How to get an internship at Grameen Bank

After reading Yunus´ books I realized I wanted to know more about microfinance projects and its main figures. The idea of doing an internship came to me surfing the Grameen Bank webpage. One of the title options is “training”. Clicking there you’ll see many options to study at Head Quarters of GB, among them a free internship (they only charge 36 dollars for materials and administrative costs, a very fair amount). Internship is absolutely ad hoc. Each student can adapt their study depending on the professional objective he/she pursues. There is an internship model that can be used as a guide. The main activities are: studying the history of GB, the way they proceed, and the most interesting thing for me, visits to the villages. I think this should be the frosting of the cake. One unique experience to go through, meeting the true microcredits protagonists, and observing the daily bank running and the outcome pf they work.

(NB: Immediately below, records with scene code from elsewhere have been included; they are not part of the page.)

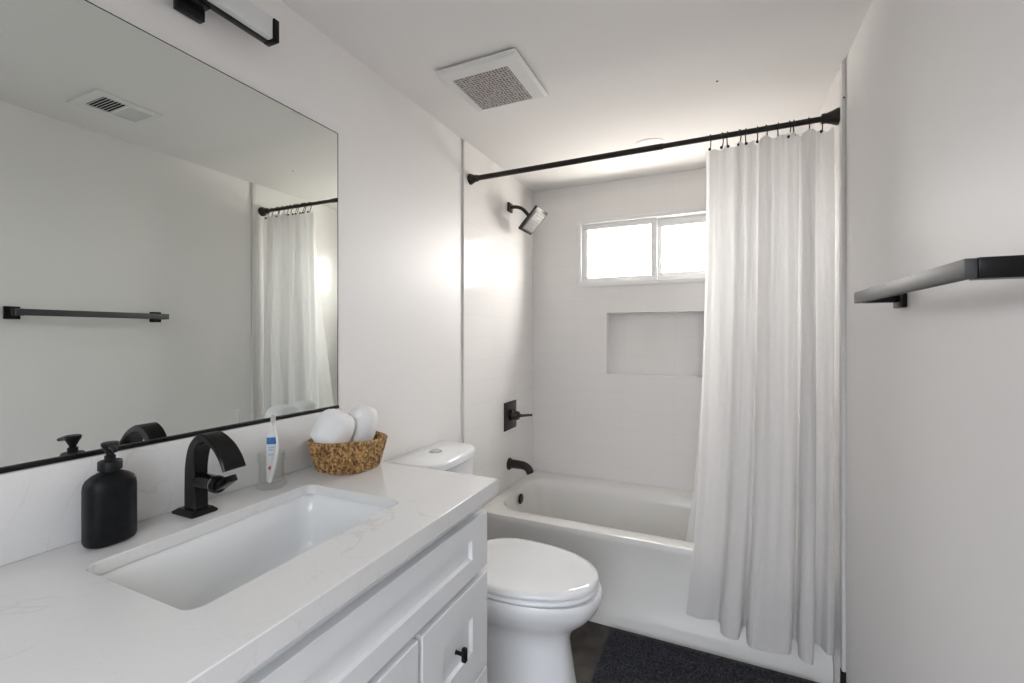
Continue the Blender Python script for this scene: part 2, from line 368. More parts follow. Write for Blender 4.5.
# tub spout, valve, shower head
sp_ = thing('tub_spout', 'dark bronze bathtub spout on the white tile above the tub', 'tub spout', (0.007, 2.412, 0.548))
obj('escutcheon', lathe(new(), [(0.036, 0), (0.034, 0.008), (0.026, 0.018)], (0.007, 2.412, 0.548), 24, 'X', True, True), M['bronze'], sp_)
pts = catmull([(0.018, 2.412, 0.550), (0.06, 2.412, 0.550), (0.10, 2.412, 0.548), (0.128, 2.412, 0.535), (0.142, 2.412, 0.508)], 5)
obj('spout', tube(new(), pts, [0.026-0.005*i/len(pts) for i in range(len(pts))], 20), M['bronze'], sp_)
va = thing('shower_valve', 'square dark bronze shower valve with lever handle on the tile', 'shower valve', (0.007, 2.432, 0.825))
obj('valve_plate', box(new(), 0.007, 0.015, 2.338, 2.502, 0.750, 0.914, 0.003), M['bronze'], va)
bm = lathe(new(), [(0.034, 0.008), (0.034, 0.024), (0.027, 0.032), (0.024, 0.055), (0.020, 0.060)], (0.007, 2.424, 0.833), 28, 'X', True, True)
hub = obj('hub', bm, M['bronze'], va)
obj('lever', tube(new(), [(0.055, 2.424, 0.833), (0.085, 2.430, 0.834), (0.140, 2.447, 0.839)], [0.011, 0.008, 0.0065], 14), M['bronze'], va)
sh = thing('shower_sprayer', 'square dark bronze shower head on a bent arm, high on the tile', 'shower head', (0.007, 2.412, 2.053))
obj('escutcheon', box(new(), 0.007, 0.020, 2.385, 2.439, 2.026, 2.080, 0.003), M['bronze'], sh)
obj('arm', tube(new(), catmull([(0.015, 2.412, 2.053), (0.055, 2.412, 2.052), (0.095, 2.412, 2.034), (0.136, 2.412, 1.988)], 6), 0.0105, 16), M['bronze'], sh)
def head_part(x0, x1, y0, y1, z0, z1, bev, m, nm, par):
    bm = box(new(), x0, x1, y0, y1, z0, z1, bev)
    R = Matrix.Translation((0.164, 2.412, 1.957)) @ Matrix.Rotation(math.radians(-47), 4, 'Y')
    bmesh.ops.transform(bm, matrix=R, verts=bm.verts[:]); return obj(nm, bm, m, par)
hd = head_part(-0.080, 0.080, -0.085, 0.085, -0.002, 0.014, 0.004, M['bronze'], 'head_plate', sh)
head_part(-0.064, 0.064, -0.069, 0.069, -0.006, -0.001, 0.002, M['spray'], 'spray_face', sh)
bm = new()
for i in range(-3, 4):
    for j in range(-3, 4): lathe(bm, [(0.002, -0.0085), (0.0035, -0.005)], (i*0.0185, j*0.0195, 0), 6, 'Z', True, True)
bmesh.ops.transform(bm, matrix=Matrix.Translation((0.164, 2.412, 1.957)) @ Matrix.Rotation(math.radians(-47), 4, 'Y'), verts=bm.verts[:])
obj('nozzles', bm, M['spray'], sh)['kind'] = 'stuff'
bm = lathe(new(), [(0.017, 0.012), (0.017, 0.022), (0.013, 0.034)], (0, 0, 0), 18, 'Z', True, True)
bmesh.ops.transform(bm, matrix=Matrix.Translation((0.164, 2.412, 1.957)) @ Matrix.Rotation(math.radians(-47), 4, 'Y'), verts=bm.verts[:])
obj('swivel', bm, M['bronze'], sh)

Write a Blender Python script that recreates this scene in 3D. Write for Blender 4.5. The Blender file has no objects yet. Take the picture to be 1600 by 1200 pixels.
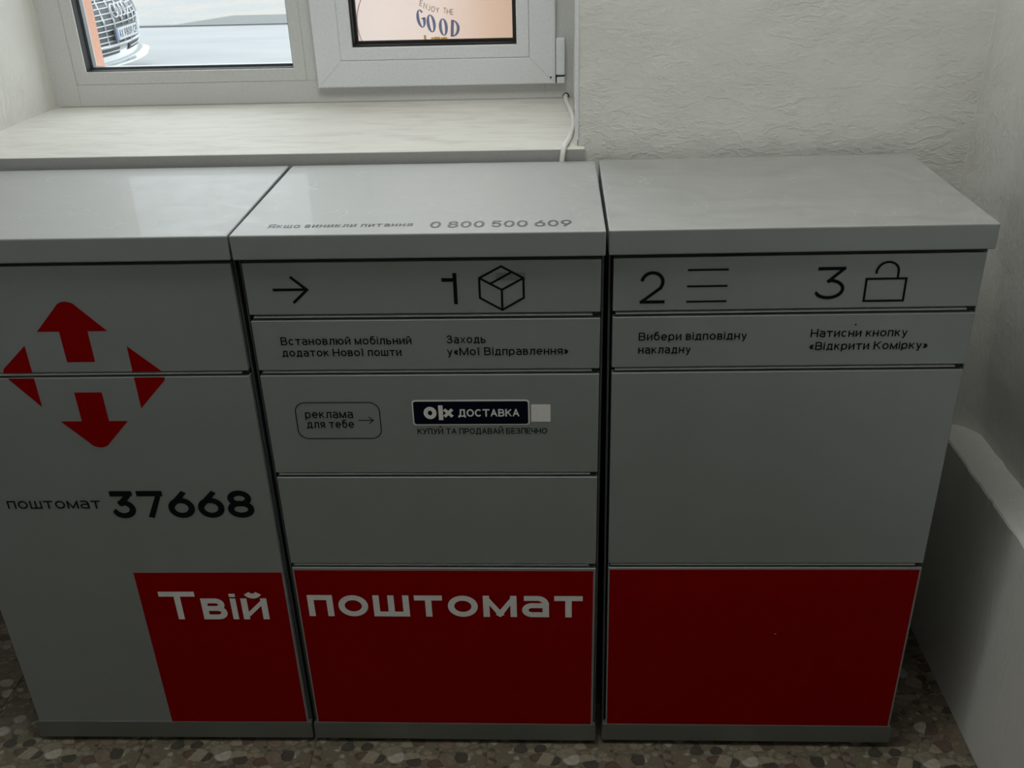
import bpy, bmesh, math, random
from mathutils import Vector, Matrix, noise

random.seed(7)
S = bpy.context.scene
COL = S.collection
PI = math.pi

# ------------------------------------------------------------------ camera
F_PX = 1498.21
cam = bpy.data.cameras.new('camera')
cam.sensor_width = 36.0
cam.lens = F_PX / 1600 * 36.0
cam.clip_start = 0.02
cam_o = bpy.data.objects.new('camera', cam)
COL.objects.link(cam_o)
yaw, pitch, roll = 0.0502, 0.4819, -0.0291
fwd = Vector((-math.sin(yaw) * math.cos(pitch), math.cos(yaw) * math.cos(pitch), -math.sin(pitch)))
r0 = Vector((math.cos(yaw), math.sin(yaw), 0))
u0 = r0.cross(fwd)
rt = r0 * math.cos(roll) + u0 * math.sin(roll)
up = u0 * math.cos(roll) - r0 * math.sin(roll)
M = Matrix((rt, up, -fwd)).transposed().to_4x4()
M.translation = Vector((0.5172, -1.4538, 1.6254))
cam_o.matrix_world = M
S.camera = cam_o

# ------------------------------------------------------------------ world + lights
SKY = 3.3
w = bpy.data.worlds.new('overcast_sky')
S.world = w
w.use_nodes = True
bg = w.node_tree.nodes['Background']
bg.inputs['Color'].default_value = (0.89, 0.95, 1.0, 1)
bg.inputs['Strength'].default_value = SKY


def area(name, loc, rot, sx, sy, power, col):
    l = bpy.data.lights.new(name, 'AREA')
    l.shape = 'RECTANGLE'
    l.size = sx
    l.size_y = sy
    l.energy = power
    l.color = col
    o = bpy.data.objects.new(name, l)
    COL.objects.link(o)
    o.location = loc
    o.rotation_euler = rot
    return o


# ceiling lamp panel above the room
area('ceiling_lamp_light', (0.35, -0.35, 2.86), (0, 0, 0), 1.2, 0.6, 19.5, (0.96, 1.0, 0.955))

S.view_settings.view_transform = 'Standard'
S.view_settings.look = 'None'
S.view_settings.exposure = 0.0
S.view_settings.gamma = 1.0
S.view_settings.use_curve_mapping = False


# ------------------------------------------------------------------ materials
def new_mat(name):
    m = bpy.data.materials.new(name)
    m.use_nodes = True
    nt = m.node_tree
    return m, nt, nt.nodes['Principled BSDF']


def N(nt, kind, **kw):
    n = nt.nodes.new(kind)
    for k, v in kw.items():
        if k in n.inputs.keys():
            n.inputs[k].default_value = v
        else:
            setattr(n, k, v)
    return n


def ramp(nt, stops, interp='LINEAR'):
    r = nt.nodes.new('ShaderNodeValToRGB')
    r.color_ramp.interpolation = interp
    e = r.color_ramp.elements
    while len(e) > 1:
        e.remove(e[-1])
    e[0].position, e[0].color = stops[0]
    for p, c in stops[1:]:
        x = e.new(p)
        x.color = c
    return r


def g(v, a=1.0):
    return (v, v, v, a)


def simple(name, col, rough=0.5, metal=0.0, coat=0.0, spec=0.5, bump=0.0, bscale=200):
    m, nt, b = new_mat(name)
    b.inputs['Base Color'].default_value = (*col, 1)
    b.inputs['Roughness'].default_value = rough
    b.inputs['Metallic'].default_value = metal
    b.inputs['Coat Weight'].default_value = coat
    b.inputs['Specular IOR Level'].default_value = spec
    tc = N(nt, 'ShaderNodeTexCoord')
    nz = N(nt, 'ShaderNodeTexNoise', Scale=bscale, Detail=3.0)
    nt.links.new(tc.outputs['Object'], nz.inputs['Vector'])
    # tiny tonal variation keeps every surface procedural
    mx = N(nt, 'ShaderNodeMix', data_type='RGBA')
    mx.inputs[0].default_value = 0.5
    mx.inputs[6].default_value = (*col, 1)
    hs = N(nt, 'ShaderNodeHueSaturation')
    hs.inputs['Color'].default_value = (*col, 1)
    mr = N(nt, 'ShaderNodeMapRange')
    mr.inputs['To Min'].default_value = 0.88
    mr.inputs['To Max'].default_value = 1.12
    nt.links.new(nz.outputs['Fac'], mr.inputs['Value'])
    nt.links.new(mr.outputs['Result'], hs.inputs['Value'])
    nt.links.new(hs.outputs['Color'], b.inputs['Base Color'])
    nt.nodes.remove(mx)
    if bump:
        bp = N(nt, 'ShaderNodeBump', Strength=bump, Distance=0.001)
        nt.links.new(nz.outputs['Fac'], bp.inputs['Height'])
        nt.links.new(bp.outputs['Normal'], b.inputs['Normal'])
    return m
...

When you speak to people that have been in these villages, you cannot avoid to feeling surprised and touched listening to their stories and the feelings they reveal through their memories. Later on, I will be able to confirm their stories.
Going back to the tale, next step was to contact by e-mail the person in charge of internship: Nurjaham Begun, the first lady to work visiting Yunus villages, at present bank manager. She took her time to reply but it ended up being rewarding one (they last a week to answer). She asked me for my CV and objectives that would justify my wish to go. After a week they confirmed the acceptance: I had green light to meet them!. GB does not afford transportation and food. Just for the record, most trainees stay at the Grand Prince Hotel.
To get a visa you will also need a GB letter, you may request this from your contact. If you wish to contact past trainees you can join their Facebook group for 2007, 2008, and now 2009.
There is a lot of information on the internet about GB and small loans in general. You can not skip Yunus books (“Yunus” “The banker of the poor”, and “A world without poverty”). They inspire and transmit great strength and optimism. A good beginning for a professional to be.